Meski terkadang ikut serta dalam aksi protes, Segev skeptis terhadap klaim bahwa Israel sedang menuju perang saudara.

Ia melihat para demonstran sebagai sisa-sisa elite lama yang kehilangan dominasi, sementara mayoritas rakyat tetap mendukung Netanyahu.

Menurutnya, demokrasi Israel sejak awal tidak pernah sepenuhnya demokratis.

“Orang Arab di Israel hidup di bawah pemerintahan militer selama 20 tahun. Lalu datang Perang 1967, dan sejak itu, rakyat Palestina di wilayah pendudukan menjalani pola pemerintahan yang sama,” ungkapnya.

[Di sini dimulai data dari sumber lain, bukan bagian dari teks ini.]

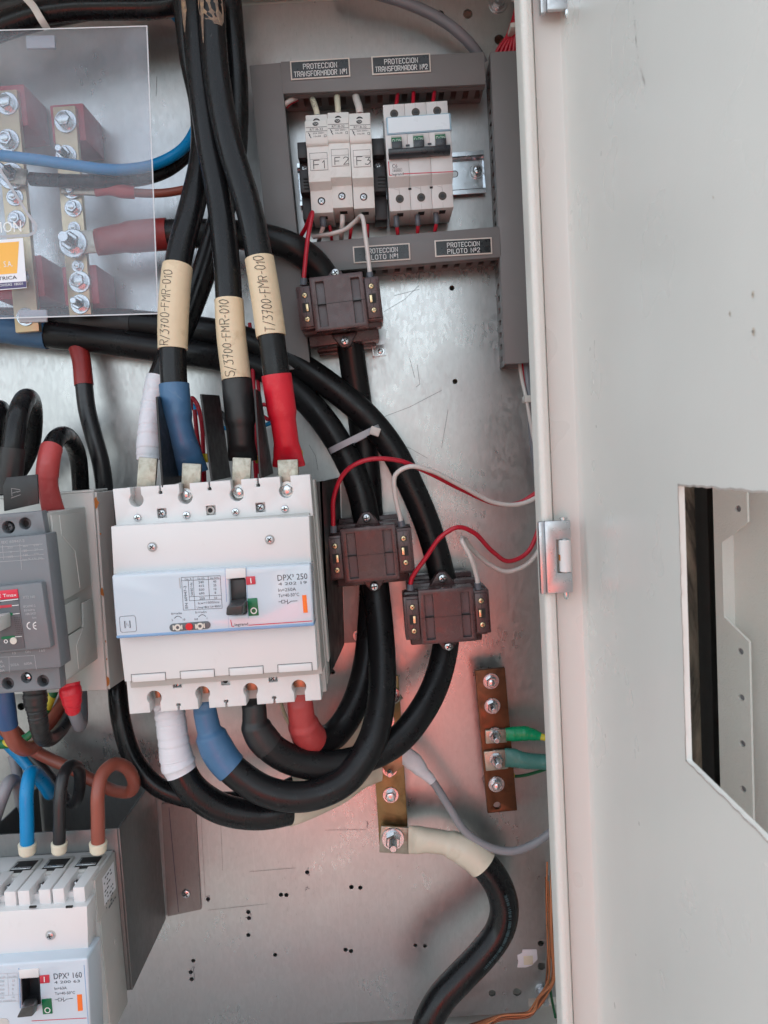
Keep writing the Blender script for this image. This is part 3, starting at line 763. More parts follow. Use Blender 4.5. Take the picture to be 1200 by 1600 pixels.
# ------------------------------------------------------------------ fuse holders
def fuse(tl, tr, num, label, rs):
    f = Fr(*tl, *tr, 50); k = f.len / 34.0; Wd = f.len * 1.012          # k: metres per photo pixel
    root = empty('fuse_holder', f.m, label, 'fuse holder', 'white fuse holders on the rail')
    Y = lambda px: -px * k
    H = 150
    g = .00004
    mb = MB()
    # stepped side profile, extruded across the width
    prof = [(Y(0), 0), (Y(30), .0005), (Y(30), .004), (Y(52), .009), (Y(108), .009), (Y(116), .0005), (Y(H), 0), (Y(H), -.040), (Y(0), -.040)]
    lo = [(g, y, z) for y, z in prof]; hi = [(Wd - g, y, z) for y, z in prof]
    bm = bmesh.new(); a = [bm.verts.new(p) for p in lo]; b = [bm.verts.new(p) for p in hi]; n = len(a)
    bm.faces.new(a); bm.faces.new(list(reversed(b)))
    for i in range(n): bm.faces.new((a[i], b[i], b[(i + 1) % n], a[(i + 1) % n]))
    mb._bev(bm, .0006, 2, 20); mb.addbm(bm)
    part('fuse_base', mb, m_fusew, root)
    # carrier: the hinged upper grip, a little proud
    mb = MB()
    prof = [(Y(17), .0015), (Y(17), .010), (Y(44), .0125), (Y(52), .0115), (Y(55), .0100), (Y(56), .0025)]
    bm = bmesh.new(); a = [bm.verts.new((-.0002, y, z)) for y, z in prof]; b = [bm.verts.new((Wd * .985, y, z)) for y, z in prof]; n = len(a)
    bm.faces.new(a); bm.faces.new(list(reversed(b)))
    for i in range(n): bm.faces.new((a[i], b[i], b[(i + 1) % n], a[(i + 1) % n]))
    mb._bev(bm, .0006, 2, 20); mb.addbm(bm); o = part('fuse_carrier', mb, m_fusew, root)
    zc = lambda px: .010 + (.0025) * (px - 17) / 27 + .0002
    fn = lambda u, v: (u, v, zc(-v / k))
    mb = MB(); lg = [(Wd * .47 + 4.6 * k * math.cos(t), Y(22.6) + 3.3 * k * math.sin(t)) for t in [i * math.pi / 10 for i in range(20)]]
    mb.add([fn(*p) for p in lg], [list(range(20))]); part('oval_mark', mb, m_ink, o)
    fn3 = lambda u, v: (u, v, zc(-v / k) + .00012)
    mb = MB(); mb.text('TGN', Wd * .47, Y(24.2), 3.4 * k, align='C', wid=6.4 * k, fn=fn3); part('oval_lettering', mb, m_whiteprint, o)
    mb = MB(); mb.text('RT18-32', Wd * .50, Y(33.2), 3.6 * k, align='C', wid=20 * k, fn=fn)
    mb.text('32A 500V~', Wd * .33, Y(39.0), 2.6 * k, wid=19 * k, fn=fn); mb.text('10x38', Wd * .36, Y(43.8), 2.4 * k, wid=11 * k, fn=fn)
    for y in (28.0, 34.6): mb.ribbon([(0.0006, Y(y)), (Wd * .96, Y(y))], .7 * k, fn)
    mb.ribbon([(Wd * .13, Y(36.5)), (Wd * .2, Y(40)), (Wd * .17, Y(40.5)), (Wd * .24, Y(44.5))], 1.2 * k, fn)
    mb.ribbon([(Wd * .83, Y(41)), (Wd * .92, Y(41)), (Wd * .92, Y(44.2)), (Wd * .83, Y(44.2)), (Wd * .83, Y(41))], .6 * k, fn)
    part('printed_rating', mb, m_print, o)
    # paper tag with hand lettering
    zt_ = .0093
    mb = MB(); mb.box(Wd * .12, Wd * .90, Y(91), Y(65), .0088, zt_, .0001); t = part('paper_tag', mb, m_stickw if 0 else m_fusew, root)
    mb = MB(); F2 = lambda u, v: (u, v, zt_ + .00012)
    mb.ribbon([(Wd * .12, Y(65)), (Wd * .90, Y(65)), (Wd * .90, Y(91)), (Wd * .12, Y(91)), (Wd * .12, Y(65))], .45 * k, F2)
    mb.ribbon([(Wd * .12, Y(74.5)), (Wd * .90, Y(74.5))], .4 * k, F2); part('tag_border', mb, m_print, t)
    mb = MB(); rnd = random.Random(rs); st, wd = stroke_text('F' + num, 11.5 * k, rnd, .05, .5, 2.6)
    for ln in st: mb.ribbon([(Wd * .26 + x * 1.15, Y(88) + y) for x, y in ln], 1.1 * k, F2)
    part('handwriting', mb, m_ink, t)
    for yy, zz in ((12, .0005), (132, .0006)):
        c = (Wd * .49, Y(yy), zz)
        mb = MB(); mb.cyl((c[0], c[1], zz - .0002), (0, 0, 1), 5.9 * k, .0003, 24); h_ = part('screw_well', mb, m_dark, root)
        mb = MB(); mb.screw((c[0], c[1] - .4 * k, zz + .0001), 4.3 * k, h=.0004, rot=rs * .7); part('terminal_screw', mb, [m_zinc2, m_dark], h_)
    mb = MB(); q = Wd * .52; mb.box(q - 6 * k, q + 6 * k, Y(H) - .0003, Y(H) + .0006, -.016, -.009); part('wire_entry', mb, m_dark, root)
    return f
fuse((477, 180), (511, 178), '1', 'white fuse holder with paper tag F1, nearest the upright duct', 1)
fuse((511.5, 176), (544.5, 174.5), '2', 'white fuse holder with paper tag F2, in the middle of three', 4)
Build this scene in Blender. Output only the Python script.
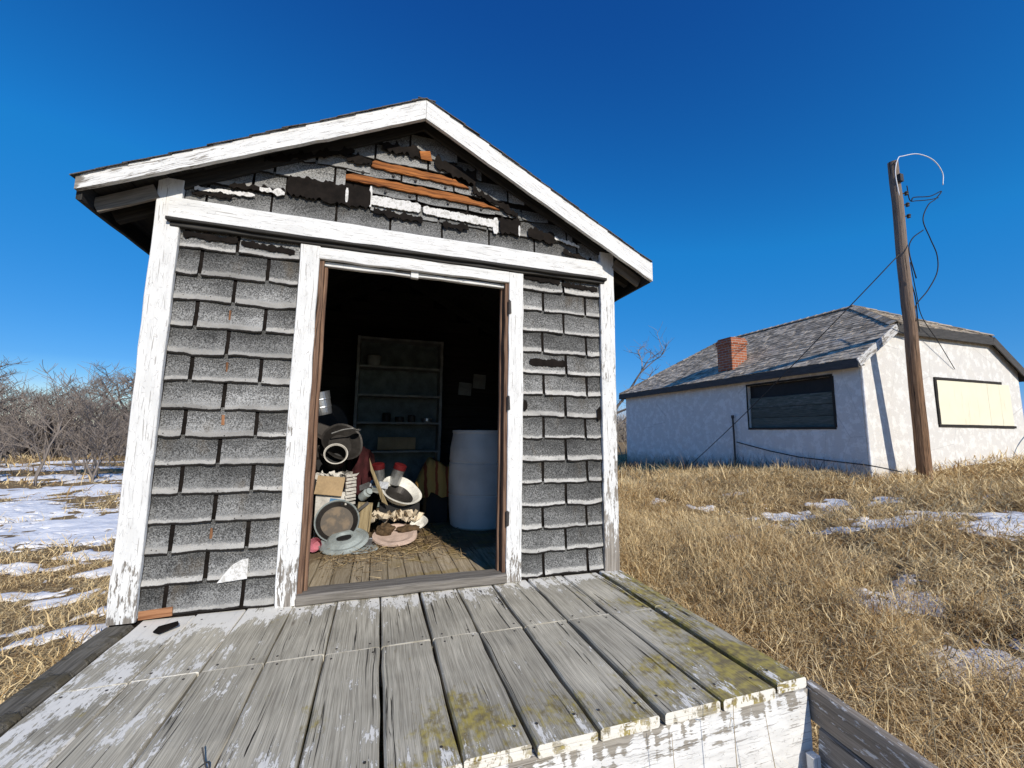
import bpy, math, random
import numpy as np
from mathutils import Vector, Matrix

for o in list(bpy.data.objects): bpy.data.objects.remove(o)
S = bpy.context.scene
COL = S.collection

# ------------------------------------------------------------------ camera
cam = bpy.data.cameras.new('camera'); camo = bpy.data.objects.new('camera', cam); COL.objects.link(camo)
F = Vector((0.3053073, 0.94480739, 0.11885474)); R = Vector((0.9511642, -0.30854257, 0.00938894)); U = R.cross(F)
camo.matrix_world = Matrix(((R.x, U.x, -F.x, 1.10634), (R.y, U.y, -F.y, -2.36211), (R.z, U.z, -F.z, 0.85971), (0, 0, 0, 1)))
cam.sensor_width = 36; cam.lens = 408.04 / 1024 * 36; cam.clip_start = 0.02; cam.clip_end = 3000
S.camera = camo
# ------------------------------------------------------------------ light
EL = math.radians(30); SAZ = Vector((0.205, -0.979))          # horizontal direction towards the sun
w = bpy.data.worlds.new('World'); S.world = w; w.use_nodes = True
nt = w.node_tree; nt.nodes.clear()
wo = nt.nodes.new('ShaderNodeOutputWorld'); bg = nt.nodes.new('ShaderNodeBackground'); sk = nt.nodes.new('ShaderNodeTexSky')
sk.sky_type = 'NISHITA'; sk.sun_disc = False; sk.sun_elevation = EL; sk.sun_rotation = math.atan2(SAZ.x, SAZ.y)
sk.altitude = 900; sk.air_density = 1.0; sk.dust_density = 0.2; sk.ozone_density = 2.5
hs = nt.nodes.new('ShaderNodeHueSaturation'); hs.inputs['Saturation'].default_value = 1.25; hs.inputs['Hue'].default_value = 0.493
nt.links.new(sk.outputs[0], hs.inputs['Color']); sc_ = nt.nodes.new('ShaderNodeVectorMath'); sc_.operation = 'SCALE'; sc_.inputs['Scale'].default_value = .1; nt.links.new(hs.outputs[0], sc_.inputs[0])
cv = nt.nodes.new('ShaderNodeRGBCurve')          # the deep winter blue of the photograph
for ch, pts in ((0, [(0, 0), (.02, .005), (.055, .014), (.31, .12), (.42, .22), (.7, .62), (1, 1)]), (1, [(0, 0), (.084, .068), (.168, .205), (.62, .42), (.8, .62), (1, .95)]), (2, [(0, .0), (.198, .30), (.352, .59), (.87, .88), (1, 1)])):
    c_ = cv.mapping.curves[ch]
    while len(c_.points) < len(pts): c_.points.new(.5, .5)
    for p_, q_ in zip(c_.points, pts): p_.location = q_; p_.handle_type = 'VECTOR'
cv.mapping.update(); nt.links.new(sc_.outputs[0], cv.inputs['Color'])
s2_ = nt.nodes.new('ShaderNodeVectorMath'); s2_.operation = 'SCALE'; s2_.inputs['Scale'].default_value = 10.; nt.links.new(cv.outputs[0], s2_.inputs[0]); nt.links.new(s2_.outputs[0], bg.inputs[0]); nt.links.new(bg.outputs[0], wo.inputs[0])
bg.inputs[1].default_value = 0.1
sl = bpy.data.lights.new('sun', 'SUN'); sl.energy = 4.25; sl.angle = math.radians(0.53); sl.color = (1, .92, .80)
so = bpy.data.objects.new('sun', sl); COL.objects.link(so)
sd = Vector((-SAZ.x * math.cos(EL), -SAZ.y * math.cos(EL), -math.sin(EL)))
so.rotation_euler = sd.to_track_quat('-Z', 'Y').to_euler(); so.location = (3, -6, 6)
S.view_settings.view_transform = 'Standard'; S.view_settings.look = 'None'; S.view_settings.exposure = 0.06; S.view_settings.gamma = 1
S.render.engine = 'CYCLES'

# ------------------------------------------------------------------ mesh helpers
V3 = Vector
def vn(x, y, s, seed=0):
    """value noise 0..1 on numpy arrays"""
    x = np.asarray(x, float) * s + seed * 17.13; y = np.asarray(y, float) * s + seed * 9.71
    xi = np.floor(x); yi = np.floor(y); fx = x - xi; fy = y - yi
    fx = fx * fx * (3 - 2 * fx); fy = fy * fy * (3 - 2 * fy)
    def h(a, b):
        q = np.sin(a * 127.1 + b * 311.7 + seed * 74.7) * 43758.5453
        return q - np.floor(q)
    return (h(xi, yi) * (1 - fx) + h(xi + 1, yi) * fx) * (1 - fy) + (h(xi, yi + 1) * (1 - fx) + h(xi + 1, yi + 1) * fx) * fy

class MB:
    def __init__(s): s.v = []; s.f = []; s.uv = []; s.c = []; s.m = []; s.st = []
    def mark(s):
        if not s.st or s.st[-1][0] != len(s.v): s.st.append((len(s.v), len(s.f)))
    def build_pieces(s, name, mats, parent):
        e = s.st + [(len(s.v), len(s.f))]
        for (a, fa), (b, fb) in zip(e[:-1], e[1:]):
            q = MB(); q.v = s.v[a:b]; q.uv = s.uv[a:b]; q.c = s.c[a:b]; q.m = s.m[fa:fb]; q.f = [tuple(i - a for i in f) for f in s.f[fa:fb]]; q.build(name, mats, parent)
    def add(s, vs, fs, uvs=None, col=(.5, 0, 0), mi=0):
        n = len(s.v); s.v.extend([tuple(q) for q in vs]); s.f.extend([tuple(i + n for i in q) for q in fs]); s.m.extend([mi] * len(fs))
        s.uv.extend(uvs if uvs else [(q[0], q[2]) for q in vs])
        s.c.extend(col if isinstance(col, list) else [col] * len(vs))
    def build(s, name, mats, parent=None, loc=None, smooth=False):
        if not isinstance(mats, (list, tuple)): mats = [mats]
        off = V3((0, 0, 0))
        if parent is not None:
            p = parent
            while p is not None: off += p.location; p = p.parent
        elif loc is not None: off = V3(loc)
        me = bpy.data.meshes.new(name)
        me.from_pydata([(a - off.x, b - off.y, c - off.z) for a, b, c in s.v], [], s.f)
        uvl = me.uv_layers.new(name='UVMap')
        vi = np.empty(len(me.loops), np.int32); me.loops.foreach_get('vertex_index', vi)
        uvl.data.foreach_set('uv', np.array(s.uv, np.float32)[vi].ravel())
        ca = me.color_attributes.new('att', 'FLOAT_COLOR', 'POINT')
        cc = np.ones((len(s.v), 4), np.float32); cc[:, :3] = np.array(s.c, np.float32); ca.data.foreach_set('color', cc.ravel())
        for m in mats: me.materials.append(m)
        if len(mats) > 1: me.polygons.foreach_set('material_index', np.array(s.m, np.int32))
        if smooth: me.polygons.foreach_set('use_smooth', [True] * len(me.polygons))
        me.update()
        o = bpy.data.objects.new(name, me); COL.objects.link(o)
        if parent is not None: o.parent = parent
        elif loc is not None: o.location = off
        return o

def empty(name, loc, label, cat, group=None):
    o = bpy.data.objects.new(name, None); COL.objects.link(o); o.location = loc; o.empty_display_size = .2
    return tag(o, label, cat, group)
def tag(o, label=None, cat=None, group=None, kind=None):
    if label: o['label'] = label
    if cat: o['category'] = cat
    if group: o['group'] = group
    if kind: o['kind'] = kind
    return o

RB = random.Random(11)
def board(mb, a, b, wv, w, t, seg=None, jit=.0012, cham=.003, wear=(0, 0), rnd=None, mi=0, tw=0.):
    """plank from a to b; wv = width direction, thickness along axis x wv; chamfered and slightly uneven"""
    mb.mark(); a = V3(a); b = V3(b); d = b - a; L = d.length; ax = d / L; wv = V3(wv); wv = (wv - ax * wv.dot(ax)).normalized(); nv = ax.cross(wv)
    if seg is None: seg = max(1, int(L / .12))
    c = min(cham, t * .3, w * .3); hw, ht = w / 2, t / 2
    cs = [(-hw + c, -ht), (hw - c, -ht), (hw, -ht + c), (hw, ht - c), (hw - c, ht), (-hw + c, ht), (-hw, ht - c), (-hw, -ht + c)]
    per = [0]
    for i in range(8): q, r = cs[i], cs[(i + 1) % 8]; per.append(per[-1] + math.hypot(q[0] - r[0], q[1] - r[1]))
    r0 = RB.random() if rnd is None else rnd; uo, vo = RB.uniform(0, 40), RB.uniform(0, 40)
    rings = []
    for i in range(seg + 1):
        f = i / seg; jw = RB.gauss(0, jit); jn = RB.gauss(0, jit); je = RB.gauss(0, jit)
        rings.append([a + d * f + wv * (x * (1 + je / hw) + jw) + nv * (y + jn + tw * x * (f - .5)) for x, y in cs])
    for k in range(8):
        vs = []; uvs = []; cl = []
        for i in range(seg + 1):
            f = i / seg
            for kk, pk in ((k, per[k]), ((k + 1) % 8, per[k + 1])):
                vs.append(rings[i][kk]); uvs.append((uo + f * L, vo + pk)); cl.append((r0, wear[0] * (1 - f) + wear[1] * f, f))
        mb.add(vs, [(2 * i, 2 * i + 1, 2 * i + 3, 2 * i + 2) for i in range(seg)], uvs, cl, mi)
    for ring, rev, ff in ((rings[0], True, 0), (rings[-1], False, 1)):
        idx = list(range(8));
        if rev: idx = idx[::-1]
        mb.add(ring, [tuple(idx)], [(uo + x, vo + y) for x, y in cs], (r0, wear[ff], .5), mi)

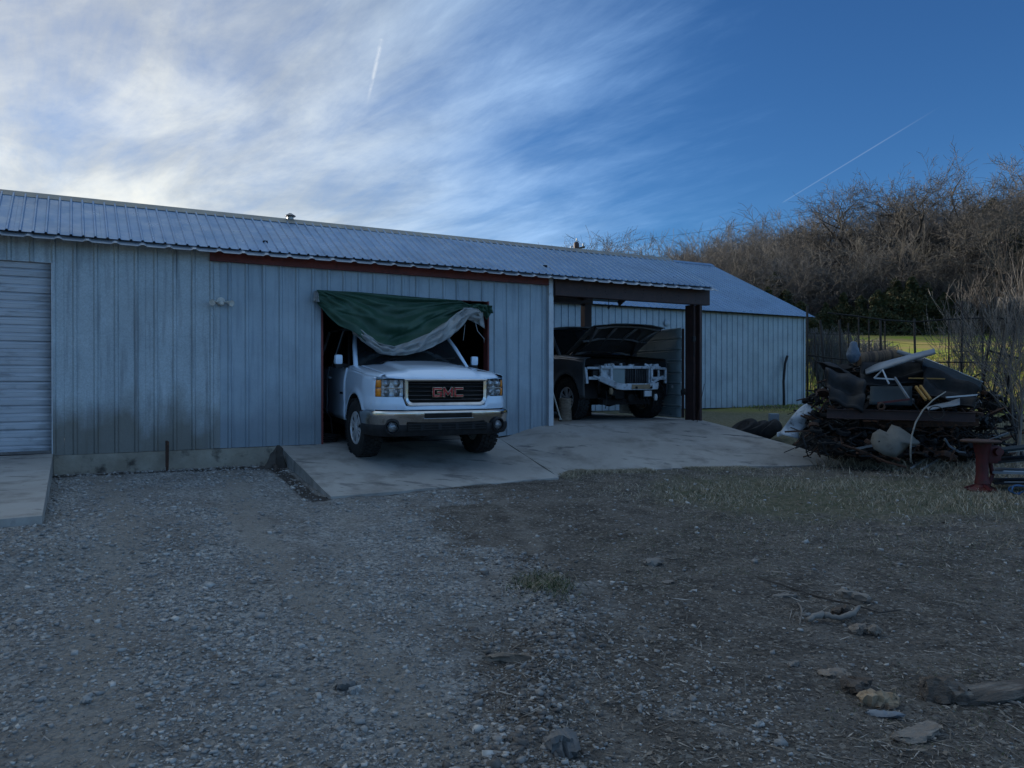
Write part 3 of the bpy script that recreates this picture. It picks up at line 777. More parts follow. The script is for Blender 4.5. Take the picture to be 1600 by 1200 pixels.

Ia juga meremehkan kekhawatiran akan “kudeta yudisial” yang dibicarakan luas baru-baru ini.

“Apa yang terjadi hari ini bisa berubah besok. Kita pernah melalui masa yang jauh lebih kelam, seperti skandal Lavon atau pembantaian Sabra dan Shatila. Setiap kali tampaknya segalanya runtuh, hidup entah bagaimana kembali seperti biasa,” ujarnya.

Belajar dari kesalahan

Segev dengan jujur mengakui kesalahan penilaiannya di masa lalu. Setelah Perang 1967, ia pernah menemani Matityahu Drobless, kepala Divisi Permukiman Badan Yahudi, yang menunjukkan peta rencana pembangunan pemukiman.

Segev kala itu menganggap rencana itu mimpi kosong.

“Saya pikir itu tidak akan pernah terjadi. Dari situ saya belajar: jangan pernah menulis kecuali tentang apa yang sudah benar-benar terjadi. Prediksi selalu meleset,” jelasnya.

Dalam satu kalimat ringkas namun dalam maknanya, ia menutup.

“Kita harus ingat bahwa mayoritas penyintas Holocaust tidak datang ke Israel, dan mayoritas Yahudi dunia juga tidak datang. Mereka bisa saja datang, tapi mereka tidak ingin. Jadi, Zionisme bukanlah cerita sukses besar. Ia bahkan tidak memberikan keamanan bagi orang Yahudi. Hidup di luar Israel lebih aman,” pungkasnya.